Updated on September 18, 2022

Comments

  • uray
    uray over 1 year

    I have regular process that not so important but will consume so much CPU power, and I have another process which is really important, but it spend most of the time idle, but when it got a job it really need high computing power

    I tried running with nice -20 ./low_priority_process and nice --20 ./high_priority_process but still the lower priority consume significant amount of CPU when high priority process is in need, how can I run a process that will really yield or even auto-suspend when another process using CPU power

  • uray
    uray over 9 years
    yeah -20 is "low priority" and --20 is "high priority" look at double dash for nice command. and yes I am understand completely about nice value, but my question is, is there a way to tell scheduler other than using nice value
  • muru
    muru over 9 years
    @user77710 are you sure? Neither the Ubuntu manpage nor the POSIX manpage specify this syntax. Both use -n -20, -n 20 etc.
  • uray
    uray over 9 years
    yeah whatever, the syntax is not important, my point is settng nice value of very low and very high for both processes does not give the result of what i wanted
  • muru
    muru over 9 years
    @user77710 WHAT? "the syntax is not important"? How can you be sure that you're setting the niceness values then?
  • uray
    uray over 9 years
    because i can see the process nice value on htop or top or ps or whatever
  • uray
    uray over 9 years
    is there a command like cpulimit or nice to modify the cgroup of process? because i if cgroup is an API call, i am in position can't recompile any of those app to use cgroup
  • peterph
    peterph over 9 years
    No, you just mount the cgroup hierarchy somewhere, create per-group directories and write PIDs of processes into some files. All this has to be done as root (or, more precisely with appropriate privileges). Some init systems (namely systemd, at least in some cases) "steal" the cgroups interface from users who have to use the init system interface (usually a special command). Read the linked answer and wikipedia article. Really. :)
  • peterph
    peterph over 9 years
    Oh, and there is also libcgroup package, which comes with utilities for working with cgroups including a daemon (cgrulesengd) that can actually sort processes into groups depending on some conditions.
  • Wycofane
    Wycofane over 7 years
    chrt -p -i 0 $PID
  • unixmiah
    unixmiah about 7 years
    @Ken Shark, try my new answer.
  • soger
    soger over 4 years
    chrt is still not enough. What I'm trying to do is to watch videos while reencode other videos in the background. Using chrt helped with youtube videos but very high quality mkvs still skip.
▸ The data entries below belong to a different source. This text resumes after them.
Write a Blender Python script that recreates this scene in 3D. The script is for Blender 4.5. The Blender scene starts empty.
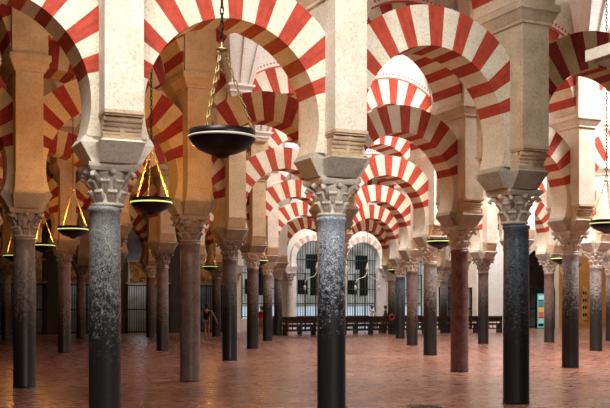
import bpy, bmesh, math, random
from mathutils import Vector, Matrix
random.seed(7)
PI = math.pi
H = 2.95                       # shaft height in metres; architectural sizes below are in shaft heights
TH = 0.441465                  # the arcades recede to the right by 25.3 degrees
SP, AW = 1.15016, 2.23054      # column spacing along an arcade, distance between arcades
SIGNU, P1U, P2U, DISPU, BOARDU = 7.866, 8.357, 8.725, 13.031, 14.554
ROWS = {0: (-1, 3), 1: (-1, 5), 2: (0, 7), 3: (0, 9), 4: (0, 10), 5: (0, 8)}
BACK = 6 * AW                  # the far wall
scn = bpy.context.scene
C = scn.collection

# ------------------------------------------------------------------ helpers
def link(o, parent=None):
    C.objects.link(o)
    if parent: o.parent = parent
    return o

class MB:
    """collects shapes into one mesh; sizes in shaft heights unless k=1"""
    def __init__(s, k=H):
        s.bm = bmesh.new(); s.k = k; s.uv = s.bm.loops.layers.uv.new('UVMap')
    def poly(s, pts, mi=0, smooth=False, uvs=None):
        f = s.bm.faces.new([s.bm.verts.new(Vector(p) * s.k) for p in pts])
        f.material_index = mi; f.smooth = smooth
        if uvs:
            for l, u in zip(f.loops, uvs): l[s.uv].uv = u
        return f
    def box(s, c, d, mi=0, bev=0):
        x, y, z = c; a, b, e = d[0]/2, d[1]/2, d[2]/2
        s.frus((x, y), (a, b), (x, y), (a, b), z-e, z+e, mi)
    def frus(s, c0, h0, c1, h1, z0, z1, mi=0):
        k = s.k
        lo = [s.bm.verts.new(Vector((c0[0]+sx*h0[0], c0[1]+sy*h0[1], z0))*k) for sx, sy in ((-1,-1),(1,-1),(1,1),(-1,1))]
        hi = [s.bm.verts.new(Vector((c1[0]+sx*h1[0], c1[1]+sy*h1[1], z1))*k) for sx, sy in ((-1,-1),(1,-1),(1,1),(-1,1))]
        fs = [s.bm.faces.new(lo[::-1]), s.bm.faces.new(hi)]
        for i in range(4):
            fs.append(s.bm.faces.new((lo[i], lo[(i+1)%4], hi[(i+1)%4], hi[i])))
        for f in fs: f.material_index = mi
    def lathe(s, prof, n=24, c=(0,0,0), mi=0, smooth=True, caps=True):
        rings = []
        for r, z in prof:
            rings.append([s.bm.verts.new(Vector((c[0]+r*math.cos(2*PI*i/n), c[1]+r*math.sin(2*PI*i/n), c[2]+z))*s.k) for i in range(n)])
        for a, b in zip(rings, rings[1:]):
            for i in range(n):
                f = s.bm.faces.new((a[i], a[(i+1)%n], b[(i+1)%n], b[i])); f.smooth = smooth; f.material_index = mi
        if caps:
            for f in (s.bm.faces.new(rings[0][::-1]), s.bm.faces.new(rings[-1])): f.material_index = mi
    def tube(s, pts, r, n=6, mi=0, closed=False):
        P = [Vector(p) for p in pts]; rings = []
        for i, p in enumerate(P):
            if closed: t = P[(i+1) % len(P)] - P[i-1]
            else: t = P[min(i+1, len(P)-1)] - P[max(i-1, 0)]
            t.normalize()
            u = t.orthogonal().normalized() if abs(t.z) > .99 else t.cross(Vector((0,0,1))).normalized()
            w = t.cross(u)
            rr = r[i] if isinstance(r, (list, tuple)) else r
            rings.append([s.bm.verts.new((p + rr*(math.cos(2*PI*q/n)*u + math.sin(2*PI*q/n)*w))*s.k) for q in range(n)])
        pr = list(zip(rings, rings[1:])) + ([(rings[-1], rings[0])] if closed else [])
        for a, b in pr:
            for q in range(n):
                f = s.bm.faces.new((a[q], a[(q+1)%n], b[(q+1)%n], b[q])); f.smooth = True; f.material_index = mi
        if not closed:
            s.bm.faces.new(rings[0][::-1]).material_index = mi; s.bm.faces.new(rings[-1]).material_index = mi
    def ball(s, c, r, mi=0, sc=(1,1,1), seg=8):
        m = Matrix.Translation(Vector(c)*s.k) @ Matrix.Diagonal((*[q*r*s.k for q in sc], 1))
        g = bmesh.ops.create_uvsphere(s.bm, u_segments=seg, v_segments=max(4, seg*2//3), radius=1, matrix=m)
        for v in g['verts']:
            for f in v.link_faces: f.smooth = True; f.material_index = mi
    def prism(s, pts, y0, y1, mi=0):
        """outline in x,z pushed along y"""
        n = len(pts); k = s.k
        a = [s.bm.verts.new(Vector((x, y0, z))*k) for x, z in pts]; b = [s.bm.verts.new(Vector((x, y1, z))*k) for x, z in pts]
        fs = [s.bm.faces.new(a), s.bm.faces.new(b[::-1])]
        for i in range(n): fs.append(s.bm.faces.new((a[(i+1)%n], a[i], b[i], b[(i+1)%n])))
        for f in fs: f.material_index = mi
    def prism_x(s, pts, x0, x1, mi=0):
        """outline in y,z pushed along x"""
        n = len(pts); k = s.k
        a = [s.bm.verts.new(Vector((x0, y, z))*k) for y, z in pts]; b = [s.bm.verts.new(Vector((x1, y, z))*k) for y, z in pts]
        fs = [s.bm.faces.new(a), s.bm.faces.new(b[::-1])]
        for i in range(n): fs.append(s.bm.faces.new((a[(i+1)%n], a[i], b[i], b[(i+1)%n])))
        for f in fs: f.material_index = mi
    def mesh(s, name, mats):
        bmesh.ops.recalc_face_normals(s.bm, faces=s.bm.faces)
        me = bpy.data.meshes.new(name); s.bm.to_mesh(me); s.bm.free()
        for m in (mats if isinstance(mats, (list, tuple)) else [mats]): me.materials.append(m)
        return me
    def build(s, name, mats, parent=None, loc=(0,0,0)):
        o = bpy.data.objects.new(name, s.mesh(name, mats)); o.location = Vector(loc)*s.k
        return link(o, parent)

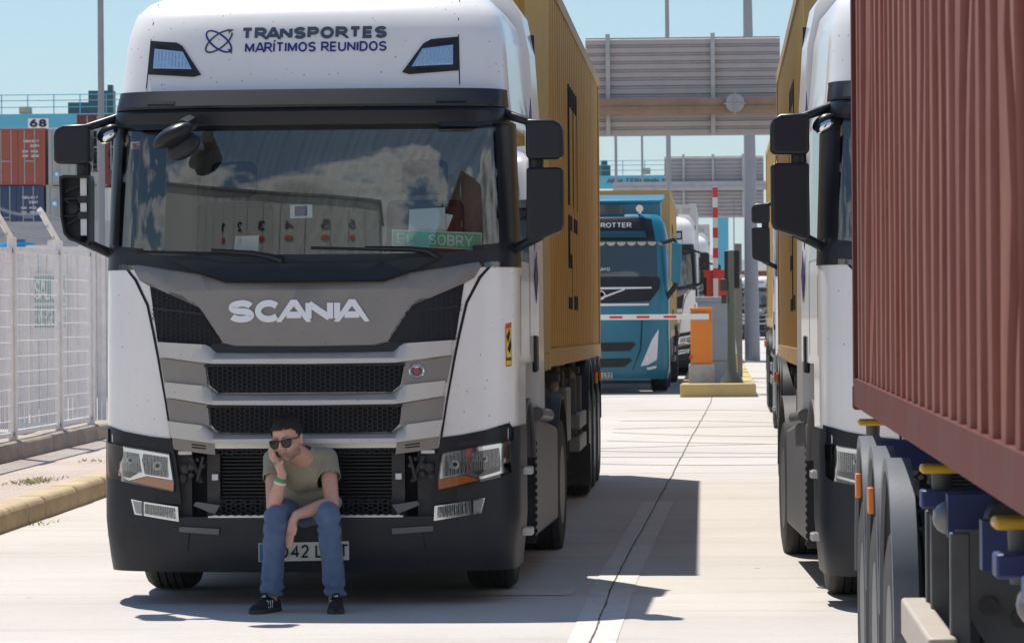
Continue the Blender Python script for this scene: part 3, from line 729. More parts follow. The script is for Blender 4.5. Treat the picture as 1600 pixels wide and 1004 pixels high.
# number plate
q = fr.poly([(404, 848), (545, 845), (545.5, 874), (404, 877)], .02)
pl = fr.panel('number_plate', q, M['plate'], truck, .024, .008)
fr.panel('plate_band', fr.poly([(405, 849.5), (413, 849.3), (413, 875.6), (405, 876)], .03), M['plate_blue'], pl, .026, .004)
for tx, bx in (('0', (438.5, 850.5, 450, 871)), ('4', (453, 850.3, 466.5, 871)), ('2', (469.5, 850.2, 482, 870.8)), ('L', (492.5, 850, 503, 870.5)), ('T', (530.5, 849.5, 543, 870))):
    lettering(tx, M['dark'], pl, fr.fn(.029), fbox(*bx, .03), .012, depth=.004, name='plate_character')
# stickers on the corner, toll tag and test disc inside the glass
sk = fr.panel('warning_sticker', fr.poly([(790, 506), (799, 503), (800, 571), (791, 573)], .004), M['sticker_r'], truck, .0035, .003)
fr.panel('sticker_field', fr.poly([(791, 514), (799, 511), (799.5, 569), (791.6, 571)], .004), M['sticker_y'], sk, .005, .003)
for q in ([(791.5, 526), (796, 513), (797, 522), (794, 536)], [(793, 545), (798, 528), (799, 540), (797, 552)]):
    fr.panel('sticker_mark', fr.poly(q, .004), M['dark'], sk, .0062, .003)
lettering('ANGLES MORTS', M['dark'], sk, fr.fn(.0072), fbox(791.8, 558, 799.3, 563, .004), .01, depth=.002)
# sills: wheels, arches, steps, skirts, rear deflectors
for s in (1, -1):
    wheel(truck, s * 1.04, 1.4, .5, s)
    a = arch(.60, .40, 20, 160).build('wheel_arch', M['skirt'], truck, smooth=True, loc=(s * 1.08, 1.4, .62))
    fw = MB().box(s * 1.17 - .09, s * 1.17 + .09, .80, .88, .35, 1.1); fw.build('arch_front', M['black'], truck, bevel=.02)
    rw = MB().box(s * 1.12 - .15, s * 1.12 + .15, 1.98, 2.04, .25, .95)
    for i in range(14): rw.box(s * 1.27 - .012, s * 1.27 + .012, 1.98, 2.04, .27 + i * .048, .295 + i * .048)
    rw.build('mud_flap', M['rubber'], truck)
    for z_ in (.40, .78):
        sp = MB().box(s * 1.27 - .06, s * 1.27 + .075, .58, .80, z_ - .02, z_ + .02)
        for i in range(6): sp.box(s * 1.27 - .05, s * 1.27 + .07, .595 + i * .034, .61 + i * .034, z_ + .02, z_ + .026)
        sp.build('entry_step', M['alu'], truck)
    sk_ = MB().prism([(s * 1.14, 2.1, .28), (s * 1.14, 4.35, .28), (s * 1.14, 4.35, .95), (s * 1.14, 2.3, 1.08), (s * 1.14, 2.1, 1.05)], (s * .13, 0, 0))
    sk_.build('side_skirt', M['skirt'], truck, bevel=.03)
    ft = MB().cone((s * .87, 2.3, .66), (s * .87, 4.2, .66), .30, None, 20); ft.build('fuel_tank', M['alu'], truck, smooth=True)
    tb = MB().tube([(s * 1.27, 2.2, 1.10), (s * 1.27, 3.3, 1.06)], .045, 12); tb.build('skirt_rail', M['skirt'], truck, smooth=True)
    for xo in (1.07, .74): wheel(truck, s * (xo + .03), 5.1, .5, s)
    arch(.62, .66, 10, 170).build('rear_mudguard', M['darkmetal'], truck, smooth=True, loc=(s * .93, 5.1, .55))
    MB().box(s * .93 - .3, s * .93 + .3, 5.78, 5.80, .2, .65).build('mud_flap', M['rubber'], truck)
    df = MB(); lv = [(1.1, 0), (2.9, -.012), (3.5, -.05), (3.75, -.10), (3.92, -.22)]
    for z_, e_ in lv: df.v += [(s * (x_ + e_), y_, z_) for x_, y_ in ((1.02, 2.24), (1.283, 2.24), (1.295, 2.62), (1.23, 2.62))]
    for i in range(4): df.f += [(4 * i + k_, 4 * i + (k_ + 1) % 4, 4 * i + 4 + (k_ + 1) % 4, 4 * i + 4 + k_) for k_ in range(4)]
    df.f += [(0, 1, 2, 3), (16, 17, 18, 19)]
    df.build('side_deflector', M['white'], truck)
    MB().prism([(s * 1.255, 2.625, 1.1), (s * 1.30, 2.625, 1.1), (s * 1.297, 2.70, 1.1), (s * 1.265, 2.70, 1.1)], (-s * .06, 0, 2.55)).build('deflector_edge', M['black2'], truck)
    hn = MB().box(s * 1.285 - .01, s * 1.285 + .022, 1.72, 1.92, 1.38, 1.62); hn.build('door_handle', M['black2'], truck, bevel=.012)
    # blue lozenge decals behind the door
    for i in range(4):
        zc = 2.0 + i * .34
        MB().prism([(s * 1.2885 - s * .03 * max(0, (zc - 2) / .95), y_, z_) for y_, z_ in ((1.82, zc), (1.98, zc + .17), (2.14, zc), (1.98, zc - .17))], (s * .003, 0, 0)).build('decal', M['navy'], truck)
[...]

What I wished is to playback my video normally but use every bit of CPU power remaining for reencoding because I have a huge batch to do.
  • starbeamrainbowlabs
    starbeamrainbowlabs over 3 years
    @soger Is your video encoding process GPU accelerated? it could potentially be a resource contention issue with your GPU?
  • soger
    soger over 3 years
    @starbeamrainbowlabs No, it is not.
  • Ken Sharp
    Ken Sharp over 3 years
    Is your hard disk busy? See ionice.
  • starbeamrainbowlabs
    starbeamrainbowlabs over 3 years
    @KenSharp @soger sudo ionice -c Idle -p PID_HERE :D
  • Ken Sharp
    Ken Sharp over 3 years
    ionice -c3 command There is no reason to use sudo.
  • soger
    soger over 3 years
    No, it's not a hard disk problem either. Youtube uses no hard disk and mplayer would complain if it were running out of buffer.